> WHAT IS EXPECTED: Write out the opening lines of the data word for word, up to and including the line with "return tuple(((v/255)/12.92 if", and leave every picture and every later line out.
.....
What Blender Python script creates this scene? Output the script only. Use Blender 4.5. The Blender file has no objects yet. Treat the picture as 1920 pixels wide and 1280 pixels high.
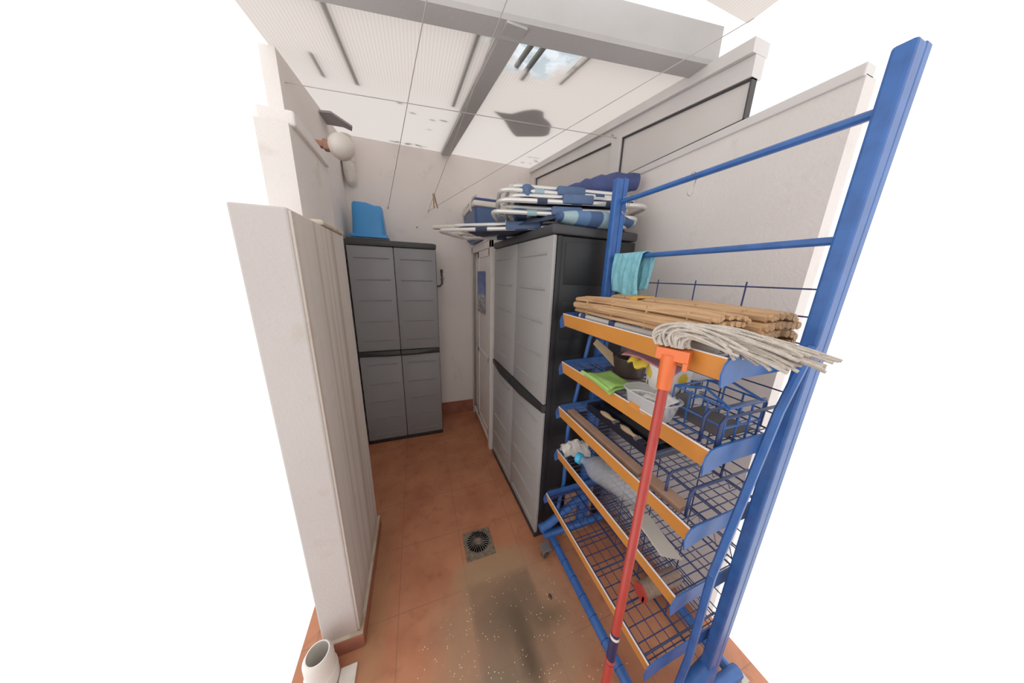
import bpy, bmesh, math, random
from mathutils import Vector, Matrix
random.seed(7)
S = bpy.context.scene
COL = S.collection
R = math.radians
PI = math.pi

# ------------------------------------------------------------------ materials
def lin(c):
    return tuple(((v/255)/12.92 if v/255 <= .04045 else ((v/255+.055)/1.055)**2.4) for v in c)

def mat(name, rgb, rough=.6, var=.12, scale=6, metal=0, bump=0, bscale=60, spec=.5, rgb2=None, emis=0, sheen=0, stretch=(1,1,1)):
    m = bpy.data.materials.new(name); m.use_nodes = True
    nt = m.node_tree; N = nt.nodes; L = nt.links
    b = N['Principled BSDF']
    b.inputs['Roughness'].default_value = rough
    b.inputs['Metallic'].default_value = metal
    b.inputs['Specular IOR Level'].default_value = spec
    tc = N.new('ShaderNodeTexCoord')
    mp = N.new('ShaderNodeMapping'); L.new(tc.outputs['Object'], mp.inputs['Vector'])
    mp.inputs['Scale'].default_value = stretch
    nz = N.new('ShaderNodeTexNoise'); nz.inputs['Scale'].default_value = scale; nz.inputs['Detail'].default_value = 6
    L.new(mp.outputs[0], nz.inputs['Vector'])
    rp = N.new('ShaderNodeValToRGB')
    c = lin(rgb); d = lin(rgb2) if rgb2 else tuple(v*(1-var*2) for v in c)
    rp.color_ramp.elements[0].color = (*d, 1); rp.color_ramp.elements[1].color = (*c, 1)
    rp.color_ramp.elements[0].position = .3; rp.color_ramp.elements[1].position = .6
    L.new(nz.outputs['Fac'], rp.inputs['Fac']); L.new(rp.outputs['Color'], b.inputs['Base Color'])
    if bump:
        n2 = N.new('ShaderNodeTexNoise'); n2.inputs['Scale'].default_value = bscale; n2.inputs['Detail'].default_value = 4
        L.new(mp.outputs[0], n2.inputs['Vector'])
        bp = N.new('ShaderNodeBump'); bp.inputs['Strength'].default_value = bump; bp.inputs['Distance'].default_value = .01
        L.new(n2.outputs['Fac'], bp.inputs['Height']); L.new(bp.outputs[0], b.inputs['Normal'])
    m['_ramp'] = 1
    return m

M = {}
M['white_plastic'] = mat('white_plastic', (232,226,218), .45, .04)
M['dirty_white'] = mat('dirty_white', (222,214,204), .5, .08, 20)
M['white_metal'] = mat('white_metal', (222,215,210), .4, .05, 8)
M['white_frame'] = mat('white_frame', (215,209,206), .4, .04)
M['beam'] = mat('beam_paint', (186,183,181), .6, .04, 5, bump=.1)
M['dark_seal'] = mat('dark_seal', (70,66,66), .7)
M['door_grey'] = mat('door_grey', (139,140,143), .42, .03, 4, bump=.05, bscale=300)
M['door_light'] = mat('door_light_grey', (160,158,157), .4, .03, 4, bump=.05, bscale=300)
M['body_black'] = mat('body_black', (27,27,30), .5, .06, 8)
M['lid_dark'] = mat('lid_dark', (58,58,61), .5, .05, 8)
M['handle_black'] = mat('handle_black', (40,39,41), .35, .05)
M['blue_plastic'] = mat('blue_plastic', (58,146,214), .35, .04, 3)
M['blue_dark'] = mat('blue_plastic_dark', (35,95,160), .4, .05)
M['cooler_blue'] = mat('cooler_blue', (74,100,142), .4, .05)
M['rack_blue'] = mat('rack_blue', (48,98,170), .4, .1, 25, rgb2=(42,86,152))
M['wire_blue'] = mat('wire_blue', (38,54,102), .4, .1)
M['orange'] = mat('orange_strip', (214,138,58), .45, .05, 9)
M['edge_white'] = mat('edge_white', (235,225,220), .4, .03)
M['mop_red'] = mat('mop_red', (182,62,54), .28, .06, 15)
M['mop_orange'] = mat('mop_orange', (234,110,50), .35, .04)
M['label_navy'] = mat('label_navy', (32,36,80), .4)
M['rope'] = mat('mop_cotton', (214,203,190), .95, .12, 60, bump=.6, bscale=300)
M['cord'] = mat('cord_grey', (186,178,174), .7)
M['wood_pin'] = mat('pin_wood', (176,132,88), .6, .1, 40)
M['steel'] = mat('steel', (170,165,160), .35, .05, metal=.7)
M['alu'] = mat('aluminium', (225,222,218), .3, .04, metal=.35)
M['dark_metal'] = mat('drain_metal', (112,106,98), .6, .25, 60, rgb2=(48,44,42))
M['drain_frame'] = mat('drain_frame', (128,112,92), .7, .2, 50, rgb2=(88,80,70))
M['terracotta'] = mat('terracotta', (158,98,76), .6, .1, 10, rgb2=(134,82,64))
M['bracket'] = mat('bracket_brown', (158,108,88), .6, .12, 30)
M['glass_globe'] = mat('opal_glass', (216,208,198), .25, .02)
M['bamboo'] = mat('bamboo', (208,166,122), .7, .12, 110, rgb2=(160,120,82), bump=.5, bscale=200, stretch=(1,.03,1))
M['yellow'] = mat('yellow_cloth', (226,192,60), .8, .06, 30)
M['yellow_band'] = mat('yellow_band', (226,170,60), .8, .05, 30)
M['green_cloth'] = mat('green_cloth', (156,202,104), .9, .06, 40, bump=.3, bscale=300)
M['green_bright'] = mat('green_clip', (40,150,90), .5)
M['pink'] = mat('pink_cloth', (205,140,148), .9, .08, 30, bump=.2)
M['cyan_cloth'] = mat('cyan_cloth', (138,202,216), .95, .10, 35, rgb2=(116,186,204), bump=.5, bscale=120)
M['pot_brown'] = mat('pot_brown', (74,58,52), .45, .08)
M['dark_grey'] = mat('dark_grey', (88,84,86), .5)
M['mid_grey'] = mat('mid_grey', (132,126,122), .5)
M['navy_dark'] = mat('navy_dark', (34,34,50), .55)
M['wood_plank'] = mat('plank_wood', (168,132,108), .7, .1, 14, rgb2=(150,114,92), stretch=(1,.12,1))
M['wood_light'] = mat('light_wood', (205,176,138), .6, .08, 20)
M['paper'] = mat('paper', (232,228,224), .8, .03, 20, bump=.3, bscale=30)
M['cyan_cap'] = mat('cyan_cap', (60,180,225), .35, .03)
M['grey_card'] = mat('grey_card', (196,186,172), .8, .06)
M['cardboard'] = mat('cardboard', (158,124,96), .85, .06)
M['fabric_navy'] = mat('fabric_navy', (54,64,86), .9, .12, 30, bump=.2)
M['fabric_blue'] = mat('fabric_blue', (84,106,142), .85, .08, 30, bump=.2)
M['parasol_blue'] = mat('parasol_blue', (66,78,130), .7, .14, 12, bump=.3, bscale=30)
M['arm_plastic'] = mat('arm_plastic', (205,198,186), .45, .05)
M['slat_dark'] = mat('slat_dark', (140,130,108), .8, .15, 30); M['slat_dark'].node_tree.nodes['Principled BSDF'].inputs['Alpha'].default_value = .85
M['slate'] = mat('slate_grey', (165,158,158), .8, .05)
M['flap'] = mat('flap_grey', (170,163,162), .8, .05); M['flap'].node_tree.nodes['Principled BSDF'].inputs['Alpha'].default_value = .62
M['mesh_rope'] = mat('mesh_tape', (150,122,104), .8, .15, 80)
M['red_plastic'] = mat('red_plastic', (196,66,56), .5)
M['caster'] = mat('caster_rubber', (95,84,76), .7, .15, 40)
M['grime'] = mat('grime_edge', (196,184,166), .85, .2, 14, rgb2=(160,138,112))

def nodes_of(m): return m.node_tree.nodes, m.node_tree.links, m.node_tree.nodes['Principled BSDF']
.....
> THE OUTPUT:
What Blender Python script creates this scene? Output the script only. Use Blender 4.5. The Blender file has no objects yet. Treat the picture as 1920 pixels wide and 1280 pixels high.
import bpy, bmesh, math, random
from mathutils import Vector, Matrix
random.seed(7)
S = bpy.context.scene
COL = S.collection
R = math.radians
PI = math.pi

# ------------------------------------------------------------------ materials
def lin(c):
    return tuple(((v/255)/12.92 if v/255 <= .04045 else ((v/255+.055)/1.055)**2.4) for v in c)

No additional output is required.